Here's the definition of a `doExp` that matches `Invoke "."`:

	doExp i (Invoke ".") = do
	    let (stackHead, i') = popStack i
	    print stackHead
	    return i'

Wowza! Some IO! Hey, that was easy, wasn't it?

The line with `let` calls `popStack` on our interpreter.

	popStack :: Interp -> (Literal, Interp)
	popStack i@Interp{ stack = x:xs } = (x, i{ stack = xs })

This function takes an interpreter, and returns a pair. It uses pattern
matching to take apart the stack into `x` and `xs`, and returns a pair
containing the `x`, and an interpreter with `xs` as it's stack.

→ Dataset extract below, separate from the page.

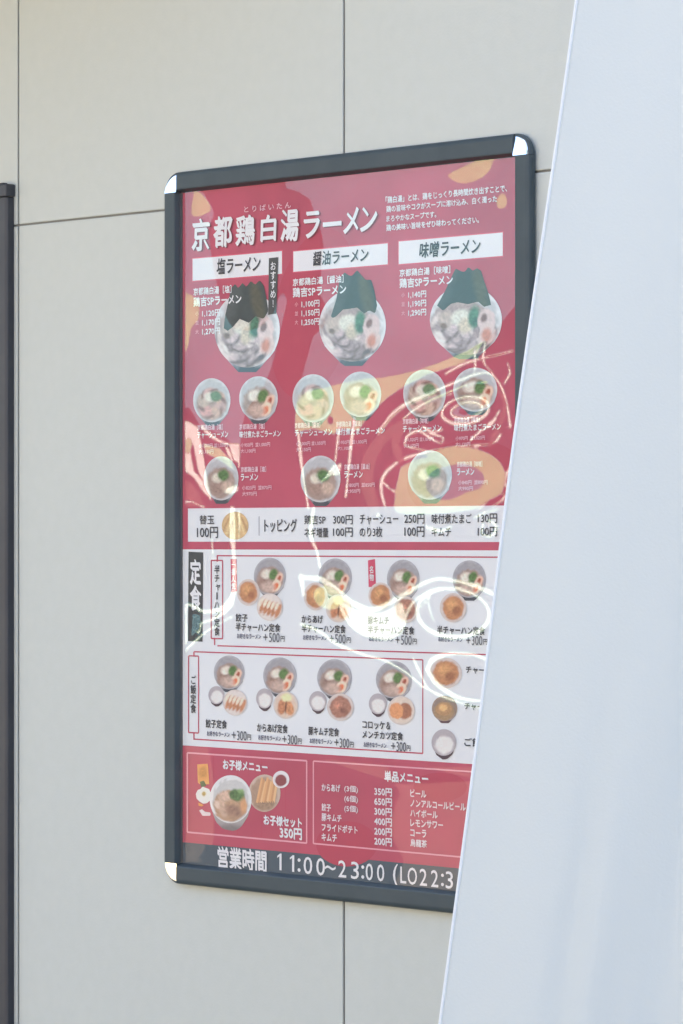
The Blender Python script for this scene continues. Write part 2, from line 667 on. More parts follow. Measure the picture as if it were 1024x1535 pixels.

The left side of `let (stackHead, i')` is pattern matching once more - it takes
apart the pair, and binds (local to this function) the variables `stackHead`
and `i'`.

The next line calls `print stackHead`. `print` takes anything that can `Show`:

	Prelude> :t print
	print :: (Show a) => a -> IO ()

And puts it on STDOUT.

Then we shove our interpreter with a fudged stack into the IO monad, and give
it to the next iteration of `interpret`.

== Parsing and Evaluating

In the Parsec docs we see a small example function called `run`. I've based the
function `main` in the file `src/Harrorth/Shell.hs` on it:

	module Main where

	import Text.ParserCombinators.Parsec
	import Harrorth.Eval
	import Harrorth.Parser
	import Harrorth.AST

	main = do
	    src <- getLine
	    case (parse forthProgram "" src) of
	        Left err -> do
	            putStr "parse error at "
	            print err
	        Right x -> dumpInterp x

	dumpInterp :: Forth -> IO ()
	dumpInterp ast = do
	    finished <- interpret Interp { stack = [] } ast
	    print finished

What `main` does is read a line of input, and then parse it with our
`forthProgram` parser. If the parsing was successful it sends the resulting AST
on to `dumpInterp`, a function that will create an empty interpreter, interpret
the AST with it, and then print the final resulting interpreter on the screen

== Compiling to a binary

	% ghc --make -isrc -o forth src/Harrorth/Shell.hs

This will produce a binary called `forth` in the current directory. When you
invoke it the `main` action will be executed. That's pretty much all there's to
it.

You can now run the example from the beginning of the chapter!